As Collin tells it, it sounds as though creating the actual tracks was a breeze. "It's very easy! You ask the guy to come, ask a friend to play the guitar, I give him the chord, and I say, okay, let's go, let's play it like a pop way...and for me it happened. You can say, oh yeah, it's very good to hear this songs like this. As long as we get the right idea I think it's very simple to do it." The essence of the tunes - "the chords, the melody and the lyrics" were his main focus, laying a solid foundation on which to point them in a new direction. The end result has created a demand to hear the material live. "It's a kind of cabaret show sometimes. The girls, they wear beautiful dresses, and we try to act like an entertainer, and it's something very warm, and very live, and always a kind of freedom on certain songs." It's a formula which has proved popular around the world, so much that touring for the first album took the band to over 20 countries. "What was a big surprise," says Collin, "is to realize that almost everywhere in the world, there were people who have listened to New Wave or post-punk music. It's happened in different generations...in Mexico, for example, it's young people who are listening to The Cure or New Order. In Bangkok you will find people who will know all the stuff."

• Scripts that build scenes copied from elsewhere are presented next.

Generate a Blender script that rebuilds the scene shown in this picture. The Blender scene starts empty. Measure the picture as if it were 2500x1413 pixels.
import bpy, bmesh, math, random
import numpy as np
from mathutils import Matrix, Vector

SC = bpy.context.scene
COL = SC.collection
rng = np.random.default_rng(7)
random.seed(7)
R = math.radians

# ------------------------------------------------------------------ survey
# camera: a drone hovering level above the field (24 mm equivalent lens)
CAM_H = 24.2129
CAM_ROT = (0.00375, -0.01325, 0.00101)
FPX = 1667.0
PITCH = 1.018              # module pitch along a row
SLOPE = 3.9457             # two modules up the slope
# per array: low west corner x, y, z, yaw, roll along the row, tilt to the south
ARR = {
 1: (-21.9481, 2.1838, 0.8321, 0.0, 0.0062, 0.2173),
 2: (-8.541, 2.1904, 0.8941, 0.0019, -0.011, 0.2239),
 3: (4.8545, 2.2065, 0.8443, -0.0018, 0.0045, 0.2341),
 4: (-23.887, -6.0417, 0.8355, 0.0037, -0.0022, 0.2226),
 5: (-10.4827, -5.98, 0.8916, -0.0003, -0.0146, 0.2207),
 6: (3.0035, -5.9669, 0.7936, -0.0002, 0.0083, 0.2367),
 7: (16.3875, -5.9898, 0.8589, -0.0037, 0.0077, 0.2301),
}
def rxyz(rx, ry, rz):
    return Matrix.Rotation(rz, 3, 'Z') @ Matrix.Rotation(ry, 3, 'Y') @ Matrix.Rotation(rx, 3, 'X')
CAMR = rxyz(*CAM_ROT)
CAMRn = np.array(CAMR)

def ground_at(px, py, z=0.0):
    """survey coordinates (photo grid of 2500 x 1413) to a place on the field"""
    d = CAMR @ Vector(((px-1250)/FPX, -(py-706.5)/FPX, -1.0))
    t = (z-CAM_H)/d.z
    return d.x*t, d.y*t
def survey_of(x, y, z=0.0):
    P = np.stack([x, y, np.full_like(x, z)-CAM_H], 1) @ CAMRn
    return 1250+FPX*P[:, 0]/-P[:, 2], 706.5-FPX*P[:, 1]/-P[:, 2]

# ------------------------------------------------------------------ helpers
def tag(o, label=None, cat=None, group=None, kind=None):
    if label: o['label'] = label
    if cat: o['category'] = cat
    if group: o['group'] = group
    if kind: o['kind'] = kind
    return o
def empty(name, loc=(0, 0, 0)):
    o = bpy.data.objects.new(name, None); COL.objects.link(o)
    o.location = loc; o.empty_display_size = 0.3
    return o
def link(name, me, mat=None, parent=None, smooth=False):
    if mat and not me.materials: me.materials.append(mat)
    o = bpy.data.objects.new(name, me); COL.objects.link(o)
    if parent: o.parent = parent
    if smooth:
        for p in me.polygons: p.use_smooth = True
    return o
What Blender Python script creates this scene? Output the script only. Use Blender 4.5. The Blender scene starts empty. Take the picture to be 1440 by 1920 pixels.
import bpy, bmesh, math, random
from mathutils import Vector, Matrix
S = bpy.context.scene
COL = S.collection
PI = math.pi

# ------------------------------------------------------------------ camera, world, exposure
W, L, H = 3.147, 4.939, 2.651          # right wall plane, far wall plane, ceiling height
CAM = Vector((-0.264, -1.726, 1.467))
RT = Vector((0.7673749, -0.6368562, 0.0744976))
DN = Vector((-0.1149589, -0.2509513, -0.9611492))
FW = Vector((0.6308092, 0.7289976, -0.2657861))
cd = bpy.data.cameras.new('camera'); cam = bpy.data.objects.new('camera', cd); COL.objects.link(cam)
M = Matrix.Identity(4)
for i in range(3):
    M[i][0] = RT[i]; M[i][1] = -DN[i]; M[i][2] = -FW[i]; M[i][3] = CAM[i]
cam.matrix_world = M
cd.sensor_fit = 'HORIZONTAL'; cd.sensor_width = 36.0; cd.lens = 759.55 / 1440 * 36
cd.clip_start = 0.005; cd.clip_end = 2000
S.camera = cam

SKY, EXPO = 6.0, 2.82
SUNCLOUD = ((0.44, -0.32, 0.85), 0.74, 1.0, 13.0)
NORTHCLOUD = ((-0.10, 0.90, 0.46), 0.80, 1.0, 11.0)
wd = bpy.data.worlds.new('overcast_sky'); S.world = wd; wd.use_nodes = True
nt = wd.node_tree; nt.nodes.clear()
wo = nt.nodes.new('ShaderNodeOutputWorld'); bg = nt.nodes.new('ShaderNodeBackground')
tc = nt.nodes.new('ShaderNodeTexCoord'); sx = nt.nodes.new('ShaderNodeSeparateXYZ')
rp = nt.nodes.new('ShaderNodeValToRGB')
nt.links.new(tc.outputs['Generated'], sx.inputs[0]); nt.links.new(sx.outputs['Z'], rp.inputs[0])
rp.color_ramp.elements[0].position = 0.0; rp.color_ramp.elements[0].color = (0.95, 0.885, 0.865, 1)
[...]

In the same way that their band name is descriptive in multiple ways (the term means "new wave" in French and "bossa nova" in Portuguese), titling their new album Bande A Part is a chance for Nouvelle Vague to make another statement of purpose. Like the Godard film of the same name, this is art marked by the urge to stand out from its peers. According to Collin, though, the French meaning of the phrase is more finely tuned than the literal suggestion of "someone just alone and not with all the people. And it's true that Nouvelle Vague is a strange concept, because it's not really...you can say rock and roll, or indie pop, or electronic, or jazz, or even lounge...it's difficult to really try to have a name on what we are doing, so we are kind of, you know, we are not into a movement." Hey, whatever they are, we just can't get enough.
Nouvelle Vague burn up the Variety Playhouse on Thursday, September 21. The Submarines, reviewed elsewhere on this site, get things started.